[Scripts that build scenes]
%%

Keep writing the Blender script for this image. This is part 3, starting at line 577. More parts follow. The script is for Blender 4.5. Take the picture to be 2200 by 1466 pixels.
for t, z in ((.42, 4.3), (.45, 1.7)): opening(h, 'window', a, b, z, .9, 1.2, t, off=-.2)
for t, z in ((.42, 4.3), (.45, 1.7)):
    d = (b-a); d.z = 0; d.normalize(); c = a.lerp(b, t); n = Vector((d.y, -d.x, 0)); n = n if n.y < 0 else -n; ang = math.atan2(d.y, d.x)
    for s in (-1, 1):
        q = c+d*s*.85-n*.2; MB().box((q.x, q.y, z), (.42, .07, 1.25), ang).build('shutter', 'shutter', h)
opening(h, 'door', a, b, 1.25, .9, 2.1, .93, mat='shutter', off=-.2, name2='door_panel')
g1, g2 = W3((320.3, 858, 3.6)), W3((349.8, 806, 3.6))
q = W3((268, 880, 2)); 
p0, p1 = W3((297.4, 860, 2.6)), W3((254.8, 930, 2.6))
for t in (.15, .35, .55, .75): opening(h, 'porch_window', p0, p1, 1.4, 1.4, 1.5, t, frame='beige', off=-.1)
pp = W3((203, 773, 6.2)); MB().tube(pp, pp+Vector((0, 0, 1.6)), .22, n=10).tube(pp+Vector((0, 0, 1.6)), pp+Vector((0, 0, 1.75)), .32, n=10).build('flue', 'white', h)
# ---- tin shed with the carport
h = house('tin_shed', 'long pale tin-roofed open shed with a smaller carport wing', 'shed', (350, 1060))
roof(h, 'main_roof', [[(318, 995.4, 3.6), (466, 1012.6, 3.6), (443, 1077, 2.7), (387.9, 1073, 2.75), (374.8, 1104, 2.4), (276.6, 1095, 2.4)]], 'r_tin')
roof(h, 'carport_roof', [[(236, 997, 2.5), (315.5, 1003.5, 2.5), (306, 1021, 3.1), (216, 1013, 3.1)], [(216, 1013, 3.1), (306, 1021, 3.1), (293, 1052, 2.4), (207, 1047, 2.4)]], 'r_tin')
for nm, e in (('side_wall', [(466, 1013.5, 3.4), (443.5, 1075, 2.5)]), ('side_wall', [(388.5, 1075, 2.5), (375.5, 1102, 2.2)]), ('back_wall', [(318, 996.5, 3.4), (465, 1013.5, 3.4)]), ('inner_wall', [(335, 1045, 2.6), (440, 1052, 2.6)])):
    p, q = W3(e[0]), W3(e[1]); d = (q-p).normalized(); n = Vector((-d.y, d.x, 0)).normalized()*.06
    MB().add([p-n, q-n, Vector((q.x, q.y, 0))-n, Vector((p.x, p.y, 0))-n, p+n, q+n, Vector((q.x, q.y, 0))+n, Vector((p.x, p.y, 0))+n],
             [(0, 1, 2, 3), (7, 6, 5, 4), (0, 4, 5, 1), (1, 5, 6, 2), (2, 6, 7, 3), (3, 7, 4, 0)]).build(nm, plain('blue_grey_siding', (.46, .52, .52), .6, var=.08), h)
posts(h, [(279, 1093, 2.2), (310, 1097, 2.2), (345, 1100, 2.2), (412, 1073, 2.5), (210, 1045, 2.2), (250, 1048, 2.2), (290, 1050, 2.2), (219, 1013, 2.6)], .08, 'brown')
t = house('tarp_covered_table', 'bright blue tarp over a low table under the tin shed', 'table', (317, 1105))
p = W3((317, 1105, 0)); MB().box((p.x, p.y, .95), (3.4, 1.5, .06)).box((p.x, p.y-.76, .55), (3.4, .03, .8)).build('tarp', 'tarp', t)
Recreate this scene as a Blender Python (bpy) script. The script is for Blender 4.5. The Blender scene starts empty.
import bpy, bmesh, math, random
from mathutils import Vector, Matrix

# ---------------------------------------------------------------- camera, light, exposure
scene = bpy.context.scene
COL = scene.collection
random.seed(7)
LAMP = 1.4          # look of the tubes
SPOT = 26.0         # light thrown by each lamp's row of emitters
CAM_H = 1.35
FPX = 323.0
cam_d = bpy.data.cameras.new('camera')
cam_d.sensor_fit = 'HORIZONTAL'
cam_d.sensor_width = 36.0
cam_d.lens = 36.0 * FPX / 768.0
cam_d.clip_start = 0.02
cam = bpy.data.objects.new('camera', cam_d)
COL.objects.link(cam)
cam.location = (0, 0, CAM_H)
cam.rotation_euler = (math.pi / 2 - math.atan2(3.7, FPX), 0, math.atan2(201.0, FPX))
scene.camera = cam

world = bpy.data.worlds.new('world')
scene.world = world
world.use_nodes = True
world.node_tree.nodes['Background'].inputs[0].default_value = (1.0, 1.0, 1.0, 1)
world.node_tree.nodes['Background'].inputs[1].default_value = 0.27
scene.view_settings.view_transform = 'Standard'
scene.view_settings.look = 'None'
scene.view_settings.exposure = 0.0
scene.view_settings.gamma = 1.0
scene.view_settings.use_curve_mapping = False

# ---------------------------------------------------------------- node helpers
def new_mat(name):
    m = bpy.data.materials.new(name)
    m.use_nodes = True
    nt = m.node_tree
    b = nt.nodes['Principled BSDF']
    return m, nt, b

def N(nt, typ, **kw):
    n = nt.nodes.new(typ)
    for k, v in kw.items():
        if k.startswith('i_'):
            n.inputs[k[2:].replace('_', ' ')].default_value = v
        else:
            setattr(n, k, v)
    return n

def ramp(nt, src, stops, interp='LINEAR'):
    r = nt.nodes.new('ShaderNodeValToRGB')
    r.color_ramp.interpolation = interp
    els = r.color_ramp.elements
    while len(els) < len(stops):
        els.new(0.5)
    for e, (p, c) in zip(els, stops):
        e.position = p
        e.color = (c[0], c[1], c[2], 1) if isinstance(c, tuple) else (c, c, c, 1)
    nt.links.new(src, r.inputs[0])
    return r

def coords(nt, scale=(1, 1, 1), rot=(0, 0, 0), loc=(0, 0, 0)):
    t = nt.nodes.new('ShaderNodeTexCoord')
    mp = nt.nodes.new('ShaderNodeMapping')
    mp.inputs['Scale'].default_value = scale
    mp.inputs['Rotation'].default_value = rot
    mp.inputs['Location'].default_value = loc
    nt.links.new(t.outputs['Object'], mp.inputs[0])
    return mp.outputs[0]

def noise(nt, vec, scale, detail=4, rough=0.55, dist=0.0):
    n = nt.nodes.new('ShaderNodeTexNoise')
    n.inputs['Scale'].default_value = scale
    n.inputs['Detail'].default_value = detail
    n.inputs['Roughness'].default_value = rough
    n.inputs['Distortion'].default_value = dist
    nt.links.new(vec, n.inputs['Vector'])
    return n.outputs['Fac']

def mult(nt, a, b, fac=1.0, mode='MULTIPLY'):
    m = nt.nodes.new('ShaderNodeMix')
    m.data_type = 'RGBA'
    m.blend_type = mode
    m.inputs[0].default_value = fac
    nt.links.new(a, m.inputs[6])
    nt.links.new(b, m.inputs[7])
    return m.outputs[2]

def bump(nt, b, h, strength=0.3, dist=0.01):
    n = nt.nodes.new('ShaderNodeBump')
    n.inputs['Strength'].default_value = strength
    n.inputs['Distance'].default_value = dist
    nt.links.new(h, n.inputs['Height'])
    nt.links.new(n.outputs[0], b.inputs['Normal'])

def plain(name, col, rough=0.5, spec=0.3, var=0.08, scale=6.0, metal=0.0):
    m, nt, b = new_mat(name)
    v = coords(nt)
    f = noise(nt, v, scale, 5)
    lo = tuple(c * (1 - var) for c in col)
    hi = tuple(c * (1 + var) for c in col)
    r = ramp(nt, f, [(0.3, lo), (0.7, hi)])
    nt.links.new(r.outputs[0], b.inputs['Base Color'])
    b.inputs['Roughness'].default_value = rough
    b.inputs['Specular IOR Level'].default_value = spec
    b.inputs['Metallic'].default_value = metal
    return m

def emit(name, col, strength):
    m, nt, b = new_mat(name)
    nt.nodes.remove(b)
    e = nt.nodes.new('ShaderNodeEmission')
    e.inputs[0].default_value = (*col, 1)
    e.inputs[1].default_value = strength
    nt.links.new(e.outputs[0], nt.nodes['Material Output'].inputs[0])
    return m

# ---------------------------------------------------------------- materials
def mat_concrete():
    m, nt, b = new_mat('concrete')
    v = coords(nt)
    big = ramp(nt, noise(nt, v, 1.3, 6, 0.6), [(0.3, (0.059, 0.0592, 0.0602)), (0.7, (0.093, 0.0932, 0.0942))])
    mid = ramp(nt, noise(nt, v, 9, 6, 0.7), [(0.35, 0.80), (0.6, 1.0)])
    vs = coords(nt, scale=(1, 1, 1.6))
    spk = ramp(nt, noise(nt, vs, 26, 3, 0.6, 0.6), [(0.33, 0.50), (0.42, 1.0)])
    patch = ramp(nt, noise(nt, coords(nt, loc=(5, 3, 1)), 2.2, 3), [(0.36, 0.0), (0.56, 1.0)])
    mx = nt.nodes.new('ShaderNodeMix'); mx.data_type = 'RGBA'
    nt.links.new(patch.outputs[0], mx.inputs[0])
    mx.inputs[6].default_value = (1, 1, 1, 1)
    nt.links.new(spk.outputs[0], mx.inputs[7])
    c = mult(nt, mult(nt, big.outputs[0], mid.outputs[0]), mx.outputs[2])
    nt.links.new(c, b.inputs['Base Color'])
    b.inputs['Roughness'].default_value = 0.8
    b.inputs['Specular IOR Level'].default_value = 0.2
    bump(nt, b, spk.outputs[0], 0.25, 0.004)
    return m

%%

**Set problem**
Repeat the span of lines that opens with the line holding "Recreate this scene" and closes with the line holding "from mathutils import Vector, Matrix", exactly as it stands.

**Completed task**
Recreate this scene as a Blender Python (bpy) script. The script is for Blender 4.5. The Blender scene starts empty.
import bpy, bmesh, math, random
from mathutils import Vector, Matrix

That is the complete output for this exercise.